The European Commission has approved a proposal to make the Stability and Growth Pact more flexible but to increase pressure on euro-zone governments to create budget surpluses during periods of economic growth, writes Denis Staunton, European Correspondent
The Economic and Monetary Affairs Commissioner, Mr Joaquin Almunia, characterised the proposals as "evolution rather than reform" and stressed that the budget deficit ceiling of 3 per cent of GDP would not change.
"While some of the suggestions in the communication may eventually lead to legislative changes, most of them would not affect the pact regulations. This is a political process in which we have to work together with the member states' governments in order to improve our economies for now and for the future," he said.
The commission's call for legislative changes could put it in conflict with the European Central Bank (ECB) which insisted this week that there should be no change to the wording of the regulations governing the pact.

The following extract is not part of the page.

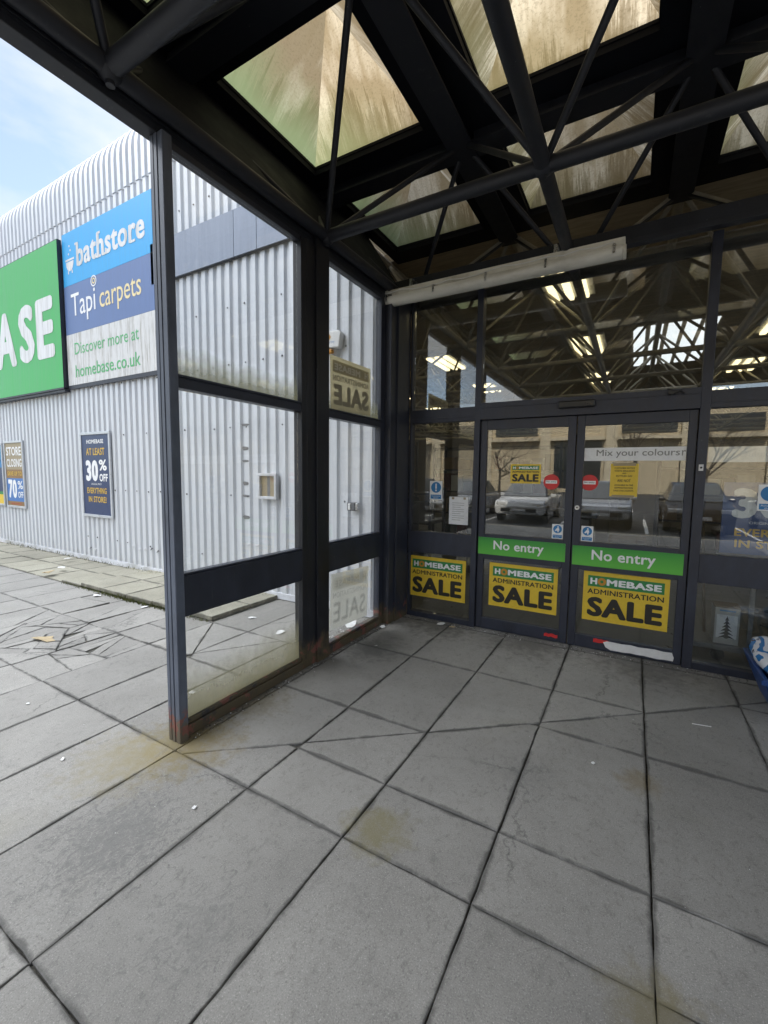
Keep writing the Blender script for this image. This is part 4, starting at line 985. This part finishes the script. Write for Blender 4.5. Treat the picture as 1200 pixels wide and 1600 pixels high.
# things just inside the right sidelight
o = empty('tree_carton', (2.92, .42, .10), 'white carton printed with a dark Christmas tree behind the right sidelight', 'carton')
part('carton_body', 'box_white', o, (2.82, 2.99, .32, .50, .147, .46), bevel=.004); part('carton_lid', 'card_box', o, (2.815, 2.995, .315, .505, .4605, .47), bevel=.002)
m = MB(); m.rect((2.835, .3198, .20), X, Z, .14, .2, 1, .0004)
for k in range(6):
    w = .016+.0085*k; z = .372-.030*k; m.poly([(2.905-w, .3188-.0002*k, z-.024), (2.905-w*.35, .3188-.0002*k, z-.017), (2.905, .3188-.0002*k, z-.026), (2.905+w*.4, .3188-.0002*k, z-.016), (2.905+w, .3188-.0002*k, z-.023), (2.905+w*.2, .3188-.0002*k, z+.008), (2.905, .3188-.0002*k, z+.022), (2.905-w*.25, .3188-.0002*k, z+.006)], 0)
m.rect((2.85, .319, .43), X, Z, .11, .012, 2, .0004); m.build('carton_print', ['ink_black', 'paper', 'sticker_blue'], o)
o = empty('floor_trolley', (3.1, .45, .0), 'low metal flat trolley with wheels behind the lower right sidelight glass', 'trolley')
part('trolley_deck', 'zinc_dark', o, (2.66, 3.62, .28, .62, .10, .145), bevel=.006)
for x in (2.86, 3.35):
    m = MB(); m.tube((x, .33, .045), (x, .37, .045), .049, 16); m.build('wheel', 'tyre', o, smooth=True)
part('upright', 'zinc_dark', o, (3.04, 3.07, .30, .33, .146, .72))
o = empty('leaning_broom', (2.76, .5, .0), 'thin broom leaning inside the right sidelight', 'broom')
m = MB(); m.tube((2.80, .62, .06), (2.70, .5, 1.3), .012, 8); m.build('broom_handle', 'card_box', o); part('broom_head', 'poster_brown', o, (2.72, 2.9, .60, .66, .0, .06), bevel=.01)
for k, (x0, w, c) in enumerate(((3.16, .36, 'dark_shelf'), (3.5, .4, 'box_grey'))):
    m = MB()
    for j in range(4): m.ball((x0+w/2+rj.uniform(-.02, .02), .46, .20+.12*j), w*.5, 0, 14, (1, .34, .17))
    tag(m.build('wrapped_sacks', c, smooth=True, origin=(x0+w/2, .46, .146)), ('dark plastic wrapped sacks piled on the flat trolley', 'grey plastic wrapped sacks piled at the far end of the flat trolley')[k], 'sacks')

# blue crate with bags outside
o = empty('blue_crate', (3.4, -.42, 0), 'large blue plastic crate at the right edge in front of the sidelight', 'crate')
m = MB(); x0, x1, y0, y1 = 2.985, 3.85, -.74, -.12
m.add([(x0+.06, y0+.05, .0), (x1-.06, y0+.05, .0), (x1-.06, y1-.05, 0), (x0+.06, y1-.05, 0), (x0-.05, y0, .285), (x1+.05, y0, .285), (x1+.05, y1, .285), (x0-.05, y1, .285),
       (x0-.02, y0+.03, .285), (x1+.02, y0+.03, .285), (x1+.02, y1-.03, .285), (x0-.02, y1-.03, .285), (x0+.07, y0+.07, .02), (x1-.07, y0+.07, .02), (x1-.07, y1-.07, .02), (x0+.07, y1-.07, .02)],
      [(3, 2, 1, 0), (0, 1, 5, 4), (1, 2, 6, 5), (2, 3, 7, 6), (3, 0, 4, 7), (4, 5, 9, 8), (5, 6, 10, 9), (6, 7, 11, 10), (7, 4, 8, 11), (8, 9, 13, 12), (9, 10, 14, 13), (10, 11, 15, 14), (11, 8, 12, 15), (12, 13, 14, 15)])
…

Under the commission's plan, which will be discussed by EU finance ministers at a meeting in The Hague next week, countries that breach the budget deficit limit could avoid sanctions if they are affected by "protracted slowdowns". At present, only severe recessions are considered to constitute the "exceptional circumstances" under which the excessive deficit procedure can be waived.
The commission also wants to give offending countries more time to bring their budget deficits under control if a rapid tightening of the public purse strings would damage economic growth.

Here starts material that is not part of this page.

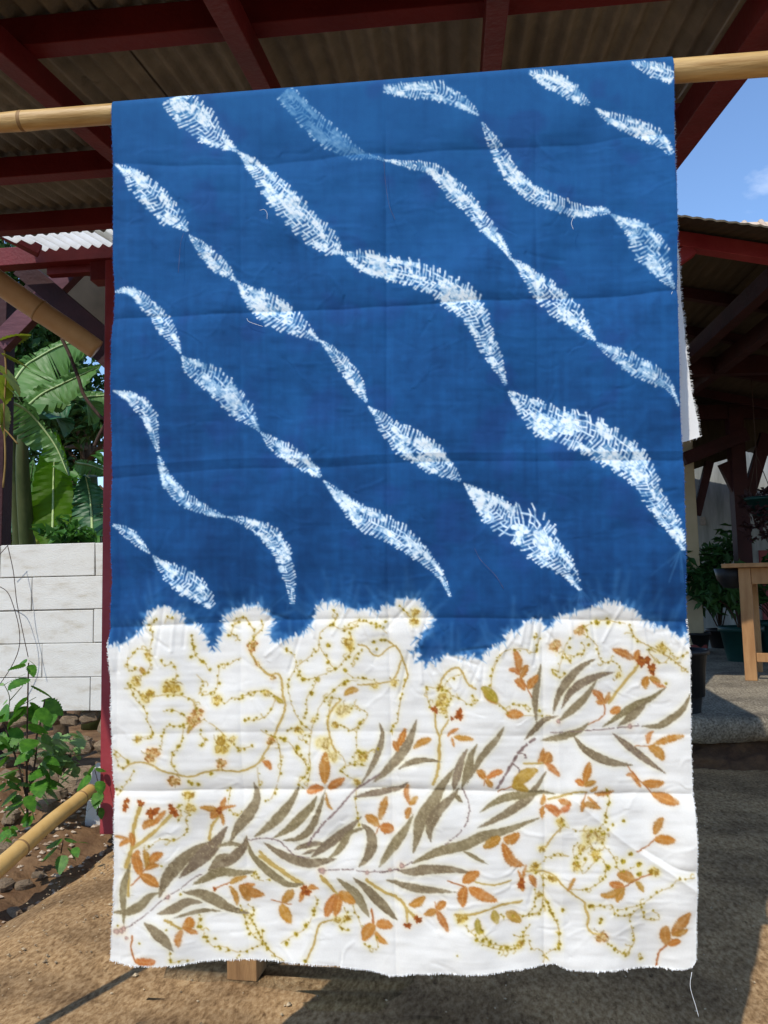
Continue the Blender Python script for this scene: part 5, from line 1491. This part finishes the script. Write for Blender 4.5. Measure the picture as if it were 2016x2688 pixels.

"The principle remains that an excessive deficit should be corrected promptly. But a clear distinction should be made between the budgetary adjustment effort required from a country in excessive deficit and the eventual deficit outcome that is inevitably influenced from factors outside the control of each government," Mr Almunia said.
While the budget rules would become more flexible, governments would come under greater pressure to reduce public debt and to improve their budgetary positions during periods of economic growth.

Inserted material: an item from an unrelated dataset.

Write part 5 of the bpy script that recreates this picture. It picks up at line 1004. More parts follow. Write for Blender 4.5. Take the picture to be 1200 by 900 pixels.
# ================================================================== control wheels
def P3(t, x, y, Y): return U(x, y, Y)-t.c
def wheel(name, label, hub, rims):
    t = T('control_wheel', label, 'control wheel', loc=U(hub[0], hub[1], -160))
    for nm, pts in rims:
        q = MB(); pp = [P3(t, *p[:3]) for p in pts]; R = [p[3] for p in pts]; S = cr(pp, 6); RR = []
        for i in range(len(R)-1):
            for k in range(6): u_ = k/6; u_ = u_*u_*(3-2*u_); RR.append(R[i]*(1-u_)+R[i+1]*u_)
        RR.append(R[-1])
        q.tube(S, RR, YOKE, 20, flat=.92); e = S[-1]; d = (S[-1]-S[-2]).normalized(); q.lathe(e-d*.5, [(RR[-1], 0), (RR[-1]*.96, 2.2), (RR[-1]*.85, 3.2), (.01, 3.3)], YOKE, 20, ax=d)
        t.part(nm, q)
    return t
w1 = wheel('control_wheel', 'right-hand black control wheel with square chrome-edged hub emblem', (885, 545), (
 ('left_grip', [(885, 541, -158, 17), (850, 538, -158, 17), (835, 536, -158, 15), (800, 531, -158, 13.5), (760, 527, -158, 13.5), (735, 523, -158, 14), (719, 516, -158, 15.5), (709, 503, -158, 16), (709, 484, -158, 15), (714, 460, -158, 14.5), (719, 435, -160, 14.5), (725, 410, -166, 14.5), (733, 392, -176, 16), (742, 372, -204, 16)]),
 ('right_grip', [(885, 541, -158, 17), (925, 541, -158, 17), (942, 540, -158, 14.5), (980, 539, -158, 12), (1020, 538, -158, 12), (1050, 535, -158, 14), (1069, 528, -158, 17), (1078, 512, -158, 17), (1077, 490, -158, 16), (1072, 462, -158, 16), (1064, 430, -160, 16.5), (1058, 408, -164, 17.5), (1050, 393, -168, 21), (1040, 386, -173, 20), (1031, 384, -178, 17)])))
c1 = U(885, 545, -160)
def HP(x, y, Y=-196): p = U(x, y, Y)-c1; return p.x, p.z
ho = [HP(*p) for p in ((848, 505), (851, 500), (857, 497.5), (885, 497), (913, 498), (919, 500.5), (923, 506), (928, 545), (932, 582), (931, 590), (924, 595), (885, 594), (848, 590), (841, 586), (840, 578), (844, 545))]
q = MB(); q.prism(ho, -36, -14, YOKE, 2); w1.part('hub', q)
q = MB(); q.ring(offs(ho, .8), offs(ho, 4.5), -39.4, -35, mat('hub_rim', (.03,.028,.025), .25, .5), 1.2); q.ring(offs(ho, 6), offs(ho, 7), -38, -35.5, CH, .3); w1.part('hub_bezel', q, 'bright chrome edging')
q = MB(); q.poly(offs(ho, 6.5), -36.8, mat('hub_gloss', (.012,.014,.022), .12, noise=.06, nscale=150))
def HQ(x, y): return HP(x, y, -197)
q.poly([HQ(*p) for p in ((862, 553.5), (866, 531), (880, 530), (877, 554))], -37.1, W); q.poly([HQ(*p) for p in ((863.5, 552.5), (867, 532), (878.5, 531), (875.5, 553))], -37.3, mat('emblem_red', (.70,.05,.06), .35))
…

Mr Almunia wants to use the EU's broad economic policy guidelines to co-ordinate economic reform throughout the euro zone and to exert peer pressure on governments to cut public debt.
"It is of no use to set ambitious objectives in our economic policy if we cannot afford to pay for the necessary investment that is needed for their achievement. And at the same time we cannot run budgetary policies with the sole objective of stability without creating the necessary room for growth policies," he said.